5. Terminal – Ambient Sound

How music sounds is influenced greatly by the room or space in which it is played. The main reasons for this are the phenomena of sound reflection and absorption. Depending on the size of the space and the nature of the surrounding surfaces, sound waves are reflected with varying intensity. Sound propagates spherically in the form of a sound wave and hits surfaces that partly reflect and absorb it. In general, smooth surfaces generate strong reflections, while uneven surfaces reduce reflection – particularly concerning the higher frequencies. In room acoustics, sound waves are often described as sound rays that are reflected back at the same angle upon impact, just like light is. 

This way, one can systematically target sound through reflection (e.g. by avoiding echoes). Propagation and reflection both reduce the energy of sound, which is converted into heat. The shortest possible path from sound source to listener is called “direct sound”. Soon after, the sound waves reflected from walls and ceilings arrive, which are called first/ early reflections. They are succeeded by a proliferating number of different reflections, whose amplitudes decrease continually and are perceived as a gradually fading “reverberation”. 

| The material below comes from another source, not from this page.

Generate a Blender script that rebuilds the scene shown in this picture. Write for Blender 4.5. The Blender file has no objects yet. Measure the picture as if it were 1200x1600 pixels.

6. Terminal – The world of Sound for Animals

Human sound perception differs greatly from an animals percieved world of sound. We can make assumptions about how the spoken word and music are received by other human beings, but how is it with animals? Can a turtle hear us talk? What does a fish hear in the aquarium? Would a bat appreciate Chopin’s piano concertos? Is pop music torture to a cat’s ears? For a project that was started at the institute of Research in Music Education at the Hannover University of Music, Drama and Media in 2002, a team under the supervision of Prof. Dr. Reinhard Kopiez began researching these questions.

The aim was to create audiograms for selected species through methods of digital signal processing. The foundation of this project was the vast data collection found in Richard R. Fay’s (1988): “Hearing in vertebrates: A psychophysics databook”, Winnetka, IL: Hill-Fay Associates. This book is presumably the biggest data collection concerning vertebrates’ hearing capacities and the collected data, gathered through animal behavioral experiments, can tell us about the hearing threshold of particular species or the resolution of their directional hearing. 

But how does a carp hear a Beethoven Symphony under water? One can only take a wild guess. If animals are capable of recieving sound in the same way humans do cannot be absolutely verified, but from Fay’s audiograms we can conclude specific information about each animal’s perceivable frequency spectrum. This is what Kopiez and his team managed to make audible and comprehensible with their experiments.